Scenes as source code
---+---

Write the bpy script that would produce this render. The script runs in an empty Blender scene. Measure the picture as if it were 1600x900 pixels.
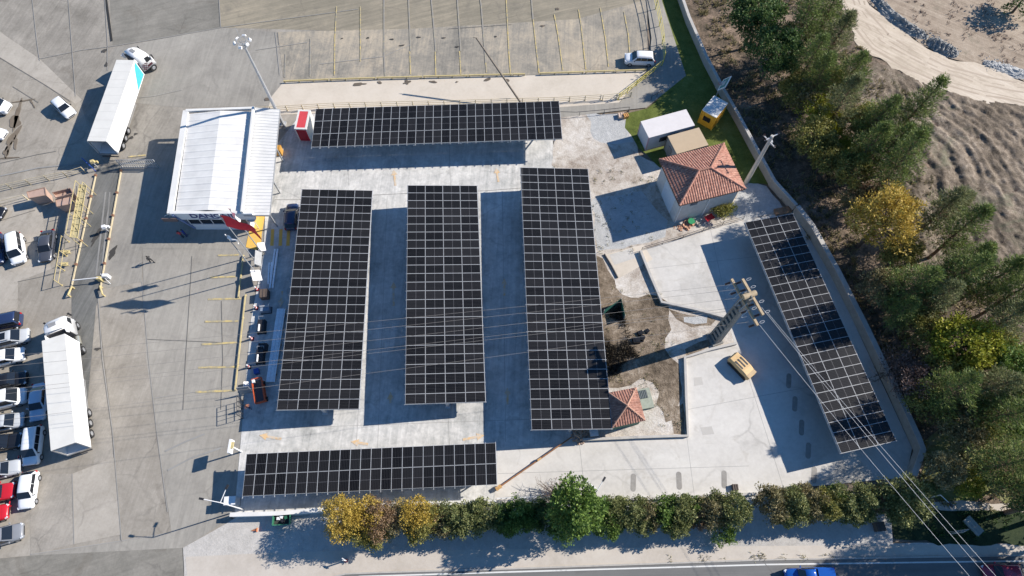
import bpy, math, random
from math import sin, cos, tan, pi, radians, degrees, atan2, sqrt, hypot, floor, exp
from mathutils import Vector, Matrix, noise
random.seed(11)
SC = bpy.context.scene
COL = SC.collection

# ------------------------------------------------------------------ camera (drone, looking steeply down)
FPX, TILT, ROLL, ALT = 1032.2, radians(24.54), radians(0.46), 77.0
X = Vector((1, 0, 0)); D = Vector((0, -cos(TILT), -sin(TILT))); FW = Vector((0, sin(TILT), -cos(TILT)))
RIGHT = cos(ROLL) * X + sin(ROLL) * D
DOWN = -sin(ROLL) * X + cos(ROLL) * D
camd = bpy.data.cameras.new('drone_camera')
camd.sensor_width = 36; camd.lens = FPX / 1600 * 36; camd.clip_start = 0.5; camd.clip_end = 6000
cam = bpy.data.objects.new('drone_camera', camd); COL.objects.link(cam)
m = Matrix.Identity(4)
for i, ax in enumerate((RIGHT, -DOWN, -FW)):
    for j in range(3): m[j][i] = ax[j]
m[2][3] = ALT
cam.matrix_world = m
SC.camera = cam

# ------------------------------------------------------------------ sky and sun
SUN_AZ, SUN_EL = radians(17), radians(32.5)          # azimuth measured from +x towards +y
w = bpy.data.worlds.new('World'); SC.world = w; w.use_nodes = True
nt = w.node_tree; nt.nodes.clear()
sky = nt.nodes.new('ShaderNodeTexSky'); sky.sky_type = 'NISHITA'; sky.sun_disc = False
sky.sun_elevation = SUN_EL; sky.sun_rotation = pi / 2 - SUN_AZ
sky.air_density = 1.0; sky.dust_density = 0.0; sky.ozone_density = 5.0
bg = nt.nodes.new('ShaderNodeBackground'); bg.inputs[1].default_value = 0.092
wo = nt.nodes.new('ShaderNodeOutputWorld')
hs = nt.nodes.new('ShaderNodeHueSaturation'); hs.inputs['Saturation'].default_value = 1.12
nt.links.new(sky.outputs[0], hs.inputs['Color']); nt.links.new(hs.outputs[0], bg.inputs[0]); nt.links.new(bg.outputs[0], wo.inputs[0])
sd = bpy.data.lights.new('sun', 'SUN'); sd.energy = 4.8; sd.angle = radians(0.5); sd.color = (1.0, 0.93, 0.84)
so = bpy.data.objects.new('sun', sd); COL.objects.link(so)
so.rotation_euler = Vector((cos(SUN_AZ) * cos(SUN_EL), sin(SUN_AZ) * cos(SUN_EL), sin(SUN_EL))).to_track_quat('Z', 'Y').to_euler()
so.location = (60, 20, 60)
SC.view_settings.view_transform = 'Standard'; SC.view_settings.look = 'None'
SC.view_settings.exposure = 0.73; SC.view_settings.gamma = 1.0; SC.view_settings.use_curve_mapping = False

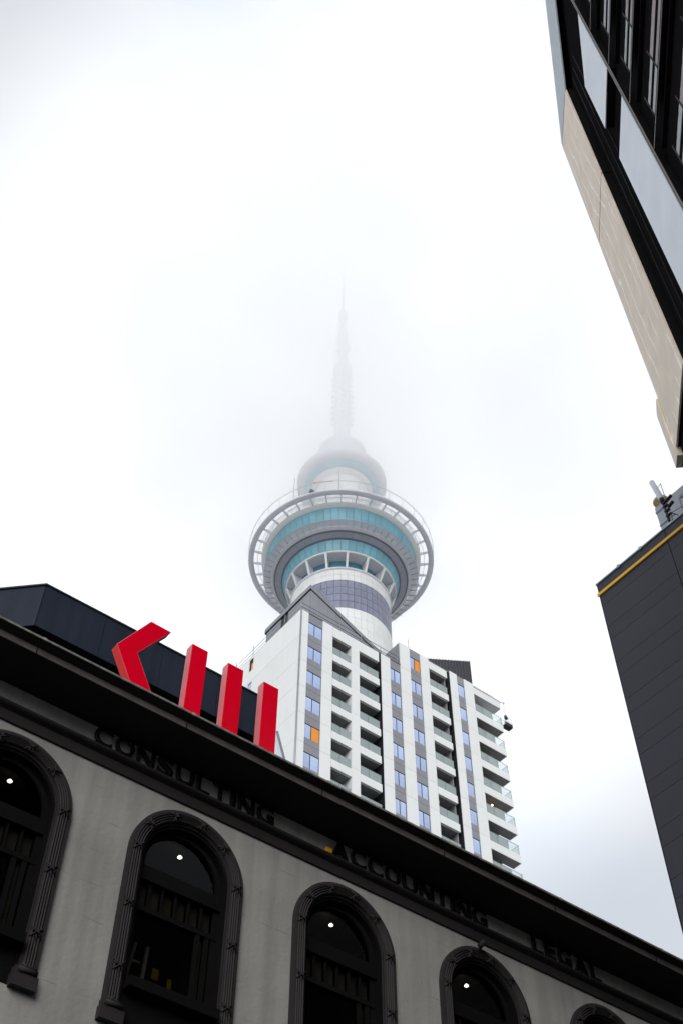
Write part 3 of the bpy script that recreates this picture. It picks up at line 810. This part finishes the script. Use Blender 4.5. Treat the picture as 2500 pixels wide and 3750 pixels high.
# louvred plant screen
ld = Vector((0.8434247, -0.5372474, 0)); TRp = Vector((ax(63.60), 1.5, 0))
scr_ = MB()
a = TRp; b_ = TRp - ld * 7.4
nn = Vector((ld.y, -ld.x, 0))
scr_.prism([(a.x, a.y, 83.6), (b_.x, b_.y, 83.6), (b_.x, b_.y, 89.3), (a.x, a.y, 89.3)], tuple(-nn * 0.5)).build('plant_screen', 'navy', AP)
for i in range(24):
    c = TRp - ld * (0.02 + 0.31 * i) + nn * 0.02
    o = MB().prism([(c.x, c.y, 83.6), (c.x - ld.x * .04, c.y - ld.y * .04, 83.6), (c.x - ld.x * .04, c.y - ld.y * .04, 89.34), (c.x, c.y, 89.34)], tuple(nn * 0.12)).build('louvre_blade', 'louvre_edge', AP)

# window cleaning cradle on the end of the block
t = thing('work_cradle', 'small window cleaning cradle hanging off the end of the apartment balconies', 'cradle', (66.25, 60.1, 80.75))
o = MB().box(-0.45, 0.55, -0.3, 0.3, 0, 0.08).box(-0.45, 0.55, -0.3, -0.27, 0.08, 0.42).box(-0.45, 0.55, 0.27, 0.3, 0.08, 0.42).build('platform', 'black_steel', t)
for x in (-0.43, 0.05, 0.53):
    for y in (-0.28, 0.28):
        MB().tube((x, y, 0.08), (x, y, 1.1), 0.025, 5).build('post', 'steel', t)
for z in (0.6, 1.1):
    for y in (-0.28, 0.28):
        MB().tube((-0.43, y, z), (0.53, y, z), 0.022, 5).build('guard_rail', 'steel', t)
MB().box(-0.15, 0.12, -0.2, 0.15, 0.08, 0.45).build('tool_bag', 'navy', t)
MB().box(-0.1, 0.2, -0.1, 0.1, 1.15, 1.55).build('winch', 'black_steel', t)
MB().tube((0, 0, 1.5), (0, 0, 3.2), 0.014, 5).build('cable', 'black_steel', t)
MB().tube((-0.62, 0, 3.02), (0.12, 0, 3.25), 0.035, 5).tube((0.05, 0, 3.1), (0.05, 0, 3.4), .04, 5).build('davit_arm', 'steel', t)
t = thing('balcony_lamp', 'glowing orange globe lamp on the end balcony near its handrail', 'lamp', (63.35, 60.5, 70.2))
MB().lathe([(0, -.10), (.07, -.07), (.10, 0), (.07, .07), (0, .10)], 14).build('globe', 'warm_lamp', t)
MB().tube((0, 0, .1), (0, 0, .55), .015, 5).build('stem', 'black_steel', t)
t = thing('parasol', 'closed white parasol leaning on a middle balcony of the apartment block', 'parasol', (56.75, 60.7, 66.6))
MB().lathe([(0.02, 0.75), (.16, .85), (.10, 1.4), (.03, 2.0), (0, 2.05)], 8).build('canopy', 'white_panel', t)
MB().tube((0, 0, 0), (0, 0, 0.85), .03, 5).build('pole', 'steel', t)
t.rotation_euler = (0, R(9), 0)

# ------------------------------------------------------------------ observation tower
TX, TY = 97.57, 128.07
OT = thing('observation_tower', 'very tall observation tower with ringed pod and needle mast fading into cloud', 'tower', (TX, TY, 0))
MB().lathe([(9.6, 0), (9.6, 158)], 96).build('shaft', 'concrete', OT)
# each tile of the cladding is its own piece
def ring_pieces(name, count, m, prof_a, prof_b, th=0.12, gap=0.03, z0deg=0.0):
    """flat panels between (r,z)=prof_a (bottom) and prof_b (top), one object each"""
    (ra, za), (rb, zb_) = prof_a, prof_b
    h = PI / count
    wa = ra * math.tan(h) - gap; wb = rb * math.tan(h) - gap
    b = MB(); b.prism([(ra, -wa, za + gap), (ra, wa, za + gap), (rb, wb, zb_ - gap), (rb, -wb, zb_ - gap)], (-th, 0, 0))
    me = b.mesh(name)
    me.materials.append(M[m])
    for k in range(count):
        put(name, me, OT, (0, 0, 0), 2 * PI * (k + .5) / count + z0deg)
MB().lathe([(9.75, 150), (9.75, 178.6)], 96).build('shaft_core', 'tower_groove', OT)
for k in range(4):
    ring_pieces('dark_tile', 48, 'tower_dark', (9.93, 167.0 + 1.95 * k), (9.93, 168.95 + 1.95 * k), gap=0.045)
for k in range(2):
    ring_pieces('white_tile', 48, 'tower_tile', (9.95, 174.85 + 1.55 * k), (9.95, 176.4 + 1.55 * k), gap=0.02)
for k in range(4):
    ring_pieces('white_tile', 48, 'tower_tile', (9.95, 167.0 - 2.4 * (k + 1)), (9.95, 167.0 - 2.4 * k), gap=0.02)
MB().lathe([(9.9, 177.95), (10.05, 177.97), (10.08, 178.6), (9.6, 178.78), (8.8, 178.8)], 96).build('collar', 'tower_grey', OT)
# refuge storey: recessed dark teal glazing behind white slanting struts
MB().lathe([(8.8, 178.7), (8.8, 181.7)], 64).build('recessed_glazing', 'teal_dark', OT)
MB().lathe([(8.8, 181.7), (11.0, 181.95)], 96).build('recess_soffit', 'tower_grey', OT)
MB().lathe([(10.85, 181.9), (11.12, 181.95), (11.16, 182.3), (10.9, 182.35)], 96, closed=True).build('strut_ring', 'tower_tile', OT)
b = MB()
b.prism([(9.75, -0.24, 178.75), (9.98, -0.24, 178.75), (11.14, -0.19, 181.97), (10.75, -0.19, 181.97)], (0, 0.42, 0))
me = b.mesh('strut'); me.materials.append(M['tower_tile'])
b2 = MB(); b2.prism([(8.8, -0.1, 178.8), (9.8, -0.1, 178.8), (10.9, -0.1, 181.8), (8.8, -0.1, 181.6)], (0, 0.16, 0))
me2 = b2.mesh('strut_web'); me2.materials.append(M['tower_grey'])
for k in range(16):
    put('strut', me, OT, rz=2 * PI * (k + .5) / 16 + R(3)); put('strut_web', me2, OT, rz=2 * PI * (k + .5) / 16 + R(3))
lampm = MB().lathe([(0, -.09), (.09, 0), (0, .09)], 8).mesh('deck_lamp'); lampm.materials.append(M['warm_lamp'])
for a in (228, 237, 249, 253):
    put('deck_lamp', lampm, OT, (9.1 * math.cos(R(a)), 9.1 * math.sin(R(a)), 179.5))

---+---

GIVEN INSTRUCTION: Go back to the entries above and restate word for word every line from the first through the one that contains "COL = SC.collection", leaving the pictures behind.

RESULT OF THE TASK:
Write the bpy script that would produce this render. The script runs in an empty Blender scene. Measure the picture as if it were 1600x900 pixels.
import bpy, math, random
from math import sin, cos, tan, pi, radians, degrees, atan2, sqrt, hypot, floor, exp
from mathutils import Vector, Matrix, noise
random.seed(11)
SC = bpy.context.scene
COL = SC.collection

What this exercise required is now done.